* Work instructions: Output the material exactly, but drop every image it holds.

[Start of Available data]

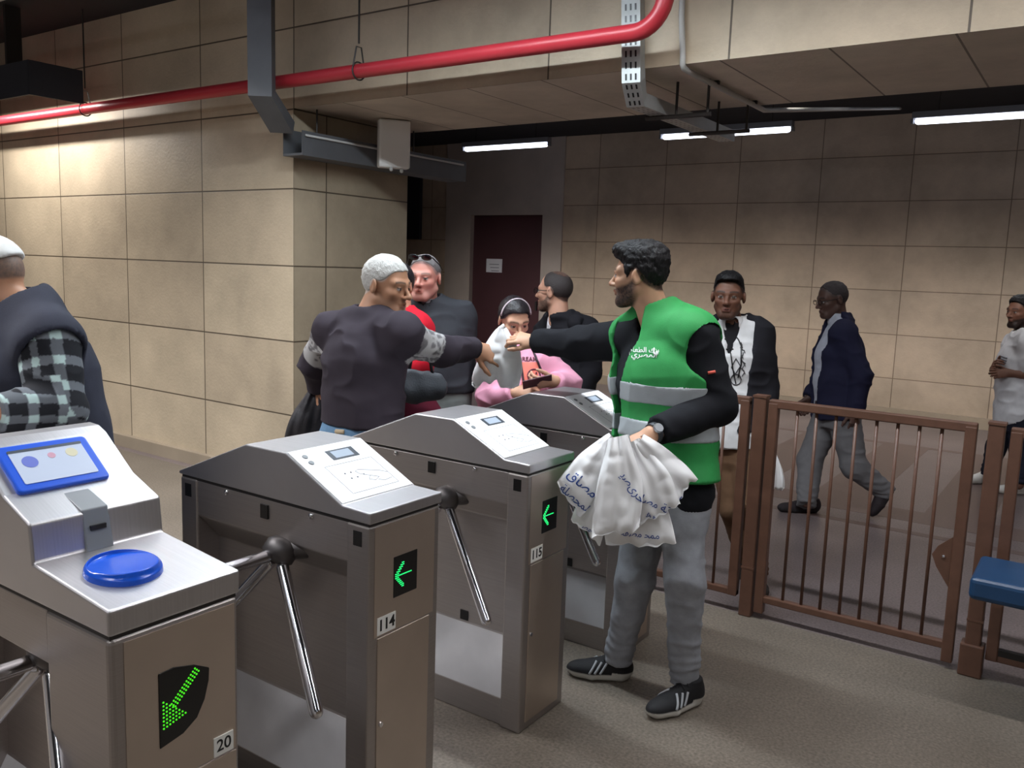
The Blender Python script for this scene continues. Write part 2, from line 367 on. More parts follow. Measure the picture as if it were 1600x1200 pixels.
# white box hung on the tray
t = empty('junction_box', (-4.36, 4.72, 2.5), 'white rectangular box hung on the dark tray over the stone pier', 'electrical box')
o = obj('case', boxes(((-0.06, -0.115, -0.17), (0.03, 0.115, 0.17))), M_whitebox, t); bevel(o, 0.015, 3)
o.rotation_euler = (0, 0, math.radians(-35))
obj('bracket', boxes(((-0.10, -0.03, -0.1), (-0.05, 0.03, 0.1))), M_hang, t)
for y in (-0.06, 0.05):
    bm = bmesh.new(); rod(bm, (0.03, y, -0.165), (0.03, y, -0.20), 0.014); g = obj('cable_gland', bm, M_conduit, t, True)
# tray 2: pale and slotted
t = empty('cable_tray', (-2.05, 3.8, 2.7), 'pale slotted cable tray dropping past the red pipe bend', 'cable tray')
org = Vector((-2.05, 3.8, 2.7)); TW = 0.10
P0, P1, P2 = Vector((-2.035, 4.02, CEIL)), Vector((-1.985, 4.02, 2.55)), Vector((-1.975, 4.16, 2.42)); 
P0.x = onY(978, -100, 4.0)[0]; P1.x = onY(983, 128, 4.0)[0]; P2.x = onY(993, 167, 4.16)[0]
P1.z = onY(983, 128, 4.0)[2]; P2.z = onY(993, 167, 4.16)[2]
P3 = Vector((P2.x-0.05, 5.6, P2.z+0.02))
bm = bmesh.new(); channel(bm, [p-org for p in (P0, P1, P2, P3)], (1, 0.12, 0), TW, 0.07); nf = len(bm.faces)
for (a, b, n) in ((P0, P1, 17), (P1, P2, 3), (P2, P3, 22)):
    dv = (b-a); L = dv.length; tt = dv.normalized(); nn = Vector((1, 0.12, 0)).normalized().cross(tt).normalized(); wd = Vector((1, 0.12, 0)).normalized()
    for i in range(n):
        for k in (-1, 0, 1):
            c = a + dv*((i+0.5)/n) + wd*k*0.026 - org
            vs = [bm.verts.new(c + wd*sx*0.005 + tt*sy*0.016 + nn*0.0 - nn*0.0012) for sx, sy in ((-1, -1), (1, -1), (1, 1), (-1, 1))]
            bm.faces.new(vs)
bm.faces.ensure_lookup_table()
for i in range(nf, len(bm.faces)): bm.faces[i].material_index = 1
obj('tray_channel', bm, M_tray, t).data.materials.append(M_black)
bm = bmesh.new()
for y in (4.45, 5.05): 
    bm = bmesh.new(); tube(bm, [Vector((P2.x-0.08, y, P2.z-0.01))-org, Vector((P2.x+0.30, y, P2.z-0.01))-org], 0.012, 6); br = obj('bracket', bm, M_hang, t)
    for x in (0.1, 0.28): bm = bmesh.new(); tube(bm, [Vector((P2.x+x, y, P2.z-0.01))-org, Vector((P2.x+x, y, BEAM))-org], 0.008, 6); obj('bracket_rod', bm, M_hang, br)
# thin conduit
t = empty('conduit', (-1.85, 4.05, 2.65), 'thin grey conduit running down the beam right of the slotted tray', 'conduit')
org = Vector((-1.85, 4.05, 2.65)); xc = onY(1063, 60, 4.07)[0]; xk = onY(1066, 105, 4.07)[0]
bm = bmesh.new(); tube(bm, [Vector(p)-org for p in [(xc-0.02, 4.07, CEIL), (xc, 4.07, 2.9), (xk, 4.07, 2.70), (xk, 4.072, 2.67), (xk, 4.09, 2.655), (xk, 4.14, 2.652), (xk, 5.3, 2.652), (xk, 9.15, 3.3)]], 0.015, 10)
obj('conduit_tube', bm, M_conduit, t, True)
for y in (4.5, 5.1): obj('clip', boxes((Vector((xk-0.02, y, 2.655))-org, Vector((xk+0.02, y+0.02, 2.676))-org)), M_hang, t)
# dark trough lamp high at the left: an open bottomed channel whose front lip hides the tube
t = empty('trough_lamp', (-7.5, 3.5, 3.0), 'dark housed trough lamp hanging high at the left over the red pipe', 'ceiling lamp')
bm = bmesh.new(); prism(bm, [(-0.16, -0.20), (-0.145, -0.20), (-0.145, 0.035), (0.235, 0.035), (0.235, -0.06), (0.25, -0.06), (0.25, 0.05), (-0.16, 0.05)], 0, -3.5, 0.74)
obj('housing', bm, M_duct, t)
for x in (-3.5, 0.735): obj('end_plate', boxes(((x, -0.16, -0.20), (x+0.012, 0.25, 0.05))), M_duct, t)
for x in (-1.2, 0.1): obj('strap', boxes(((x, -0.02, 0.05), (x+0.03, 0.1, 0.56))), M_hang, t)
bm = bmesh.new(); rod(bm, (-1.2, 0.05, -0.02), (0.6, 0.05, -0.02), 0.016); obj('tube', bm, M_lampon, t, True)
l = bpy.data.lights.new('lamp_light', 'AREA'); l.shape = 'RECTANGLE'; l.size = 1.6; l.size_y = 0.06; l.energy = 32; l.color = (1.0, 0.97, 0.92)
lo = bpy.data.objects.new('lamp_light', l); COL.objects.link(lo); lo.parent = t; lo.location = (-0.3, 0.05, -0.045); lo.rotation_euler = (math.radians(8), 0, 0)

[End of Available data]

* Final result:
The Blender Python script for this scene continues. Write part 2, from line 367 on. More parts follow. Measure the picture as if it were 1600x1200 pixels.
# white box hung on the tray
t = empty('junction_box', (-4.36, 4.72, 2.5), 'white rectangular box hung on the dark tray over the stone pier', 'electrical box')
o = obj('case', boxes(((-0.06, -0.115, -0.17), (0.03, 0.115, 0.17))), M_whitebox, t); bevel(o, 0.015, 3)
o.rotation_euler = (0, 0, math.radians(-35))
obj('bracket', boxes(((-0.10, -0.03, -0.1), (-0.05, 0.03, 0.1))), M_hang, t)
for y in (-0.06, 0.05):
    bm = bmesh.new(); rod(bm, (0.03, y, -0.165), (0.03, y, -0.20), 0.014); g = obj('cable_gland', bm, M_conduit, t, True)
# tray 2: pale and slotted
t = empty('cable_tray', (-2.05, 3.8, 2.7), 'pale slotted cable tray dropping past the red pipe bend', 'cable tray')
org = Vector((-2.05, 3.8, 2.7)); TW = 0.10
P0, P1, P2 = Vector((-2.035, 4.02, CEIL)), Vector((-1.985, 4.02, 2.55)), Vector((-1.975, 4.16, 2.42)); 
P0.x = onY(978, -100, 4.0)[0]; P1.x = onY(983, 128, 4.0)[0]; P2.x = onY(993, 167, 4.16)[0]
P1.z = onY(983, 128, 4.0)[2]; P2.z = onY(993, 167, 4.16)[2]
P3 = Vector((P2.x-0.05, 5.6, P2.z+0.02))
bm = bmesh.new(); channel(bm, [p-org for p in (P0, P1, P2, P3)], (1, 0.12, 0), TW, 0.07); nf = len(bm.faces)
for (a, b, n) in ((P0, P1, 17), (P1, P2, 3), (P2, P3, 22)):
    dv = (b-a); L = dv.length; tt = dv.normalized(); nn = Vector((1, 0.12, 0)).normalized().cross(tt).normalized(); wd = Vector((1, 0.12, 0)).normalized()
    for i in range(n):
        for k in (-1, 0, 1):
            c = a + dv*((i+0.5)/n) + wd*k*0.026 - org
            vs = [bm.verts.new(c + wd*sx*0.005 + tt*sy*0.016 + nn*0.0 - nn*0.0012) for sx, sy in ((-1, -1), (1, -1), (1, 1), (-1, 1))]
            bm.faces.new(vs)
bm.faces.ensure_lookup_table()
for i in range(nf, len(bm.faces)): bm.faces[i].material_index = 1
obj('tray_channel', bm, M_tray, t).data.materials.append(M_black)
bm = bmesh.new()
for y in (4.45, 5.05): 
    bm = bmesh.new(); tube(bm, [Vector((P2.x-0.08, y, P2.z-0.01))-org, Vector((P2.x+0.30, y, P2.z-0.01))-org], 0.012, 6); br = obj('bracket', bm, M_hang, t)
    for x in (0.1, 0.28): bm = bmesh.new(); tube(bm, [Vector((P2.x+x, y, P2.z-0.01))-org, Vector((P2.x+x, y, BEAM))-org], 0.008, 6); obj('bracket_rod', bm, M_hang, br)
# thin conduit
t = empty('conduit', (-1.85, 4.05, 2.65), 'thin grey conduit running down the beam right of the slotted tray', 'conduit')
org = Vector((-1.85, 4.05, 2.65)); xc = onY(1063, 60, 4.07)[0]; xk = onY(1066, 105, 4.07)[0]
bm = bmesh.new(); tube(bm, [Vector(p)-org for p in [(xc-0.02, 4.07, CEIL), (xc, 4.07, 2.9), (xk, 4.07, 2.70), (xk, 4.072, 2.67), (xk, 4.09, 2.655), (xk, 4.14, 2.652), (xk, 5.3, 2.652), (xk, 9.15, 3.3)]], 0.015, 10)
obj('conduit_tube', bm, M_conduit, t, True)
for y in (4.5, 5.1): obj('clip', boxes((Vector((xk-0.02, y, 2.655))-org, Vector((xk+0.02, y+0.02, 2.676))-org)), M_hang, t)
# dark trough lamp high at the left: an open bottomed channel whose front lip hides the tube
t = empty('trough_lamp', (-7.5, 3.5, 3.0), 'dark housed trough lamp hanging high at the left over the red pipe', 'ceiling lamp')
bm = bmesh.new(); prism(bm, [(-0.16, -0.20), (-0.145, -0.20), (-0.145, 0.035), (0.235, 0.035), (0.235, -0.06), (0.25, -0.06), (0.25, 0.05), (-0.16, 0.05)], 0, -3.5, 0.74)
obj('housing', bm, M_duct, t)
for x in (-3.5, 0.735): obj('end_plate', boxes(((x, -0.16, -0.20), (x+0.012, 0.25, 0.05))), M_duct, t)
for x in (-1.2, 0.1): obj('strap', boxes(((x, -0.02, 0.05), (x+0.03, 0.1, 0.56))), M_hang, t)
bm = bmesh.new(); rod(bm, (-1.2, 0.05, -0.02), (0.6, 0.05, -0.02), 0.016); obj('tube', bm, M_lampon, t, True)
l = bpy.data.lights.new('lamp_light', 'AREA'); l.shape = 'RECTANGLE'; l.size = 1.6; l.size_y = 0.06; l.energy = 32; l.color = (1.0, 0.97, 0.92)
lo = bpy.data.objects.new('lamp_light', l); COL.objects.link(lo); lo.parent = t; lo.location = (-0.3, 0.05, -0.045); lo.rotation_euler = (math.radians(8), 0, 0)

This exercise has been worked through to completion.